On the Spiritual and Physical Senses
By Metropolitan Hierotheos of Nafpaktos
(Seventh Sunday of Matthew - 9:27-35)
Christ, as it says in the Gospels, performed many miracles to show people that He was the Messiah they had been waiting for and that these are foretells of the new life He has brought into the world. Miracles were proof of His messianic nature, in addition to the love he showed to people suffering from various ailments, physical and mental.
In today's Gospel we saw two miracles that Christ performed. One is that he healed two blind people who immediately gained the light of their eyes and saw the creations of God. The other miracle is that he healed a deaf man who could not hear, and this deafness was a consequence of a demonic condition and was not just a physical illness. In both of these miracles we see the healing of two bodily senses, sight and hearing.
Man is the most perfect creation of God. His body has various senses, among which are the sense of sight and the sense of hearing. With sight we can see the creations of God, but also move with ease, and with hearing we can hear and communicate with people. What would we be if we did not have these two important senses! People who lack them understand their value, even though God gives them a lot of strength to overcome their problem.
However, these senses help us a lot in our lives to move, work, read, listen and talk to people. If we study from an anatomical point of view how both of these senses function, we will be amazed at the wisdom of God who made them. The most perfect cameras and the most perfect acoustic machines cannot reach the perfection with which these two bodily senses work. We should praise God for their great value and because he gave us this blessing.

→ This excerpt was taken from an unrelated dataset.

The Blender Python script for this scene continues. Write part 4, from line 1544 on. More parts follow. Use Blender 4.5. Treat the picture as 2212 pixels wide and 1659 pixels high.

At the same time we must realize that, in addition to the physical senses, there are also the spiritual senses. Beyond the physical vision there is also the spiritual vision, the vision of the nous with which one can declare the glory of God. With our physical eyes we see the creation of God, with our spiritual eyes we see the Light of God. And beyond the physical hearing there is also the spiritual hearing and so man can hear both the created and the uncreated sounds. That is why Christ said: "He that hath ears to hear, let him hear" (Matt. 10:15).
We praise God for physical sight and hearing, but we must, through our struggle, our prayer, our whole ecclesiastical life, acquire both spiritual sight and spiritual hearing. From the deprivation of these spiritual senses we suffer and have need, because we cannot see God and we cannot hear His will. Due to the lack of these spiritual senses we suffer a lot in our lives. Christ continues today, through the Church, to perform such miracles, that is, to heal the spiritual blindness and spiritual deafness of sick people. Such miracles should be sought to taste from God these miracles done in the Church.